“Fintech” has gone from buzzword to bona fide business tool, and investors looking for a piece of the action in a packaged product now have two exchange-traded funds to choose from with Monday’s launch of the ARK Fintech Innovation ETF (ARKF).

The seventh product from ARK Investment Management LLC follows the New York City-based ETF sponsor’s template of creating funds focused on disruptive innovation. Fintech, short for financial technology, is a broad concept with many players focused on using new technologies designed to deliver financial services more quickly, efficiently and cheaply vis-à-vis the traditional financial services infrastructure. Fintech runs the gamut from mobile banking and digital currencies to crowdfunding and alternative lending platforms.

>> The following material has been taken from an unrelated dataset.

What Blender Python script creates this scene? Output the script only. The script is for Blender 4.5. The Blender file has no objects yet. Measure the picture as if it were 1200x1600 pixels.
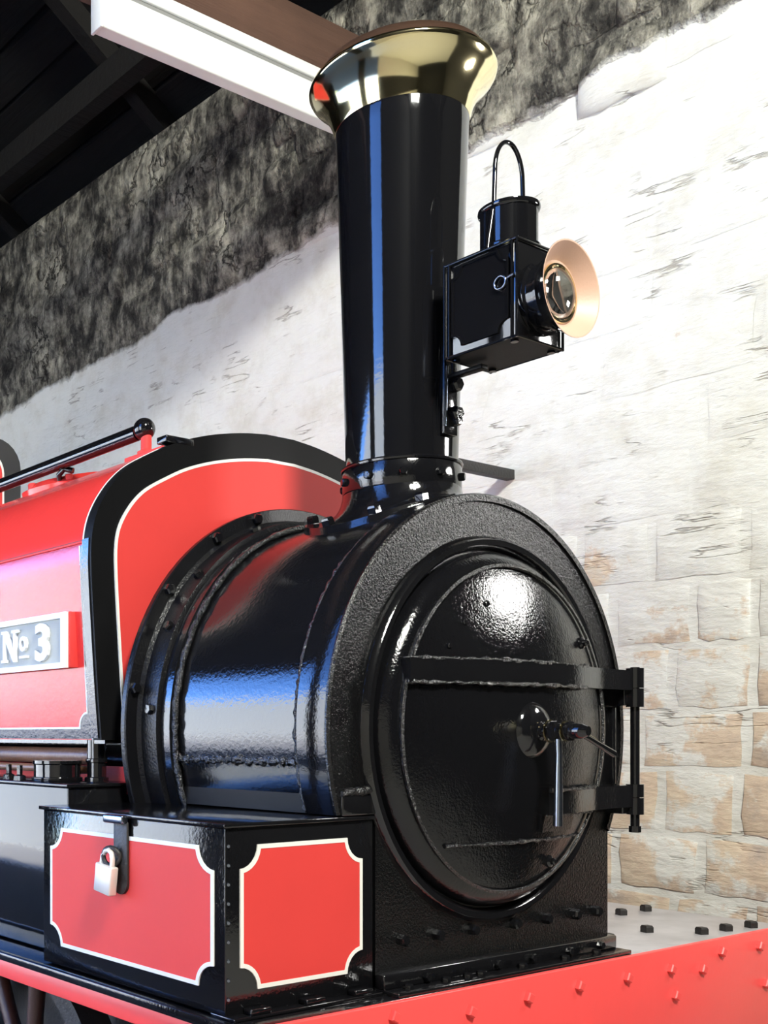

The actively managed ARKF fund will invest in companies around the globe and across market capitalizations that get a “significant” amount of revenue from the fintech theme or have stated that their primary business pertains to fintech-related products and services.

As described by ARK, the fintech elements within its new ETF comprise transaction innovations, “frictionless” funding platforms, blockchain technology, customer facing platforms, risk transformation and new intermediaries.

As of Monday, the fund’s top holdings were Square Inc. (8.1 percent), Tencent Holdings (6 percent), LendingTree Inc. (5.9 percent), Apple Inc. (4.7 percent) and Amazon.com (4.5 percent).

Like all of ARK’s five actively managed ETFs, the ARKF fund’s expense ratio is 0.75 percent. (Its two index-based funds come with cheaper price points.)

Active Vs. Passive

ARKF’s active approach offers investors a contrast to the Global X FinTech ETF, an index-based product trading under the intriguing ticker symbol FINX. The Global X fund debuted in September 2016 and has garnered roughly $285 million in assets under management.

This global fund, which charges an expense ratio of 0.68 percent, is dominated by the U.S. with its 74 percent country weighting, according to XTF.com. The fund eked out a 0.82 percent gain in 2018, which was a victory of sorts in a year marked by declines across most global equities. It’s up almost 15 percent year-to-date, or about 650 basis points greater than the performance of the MSCI ACWI NR USD Index that's listed as its bogey by Morningstar.

The FINX fund doesn’t have a long track record, nor does the broad category of fintech. But FINX’s 70 percent total return since inception indicates that investing under the fintech umbrella could a winning strategy.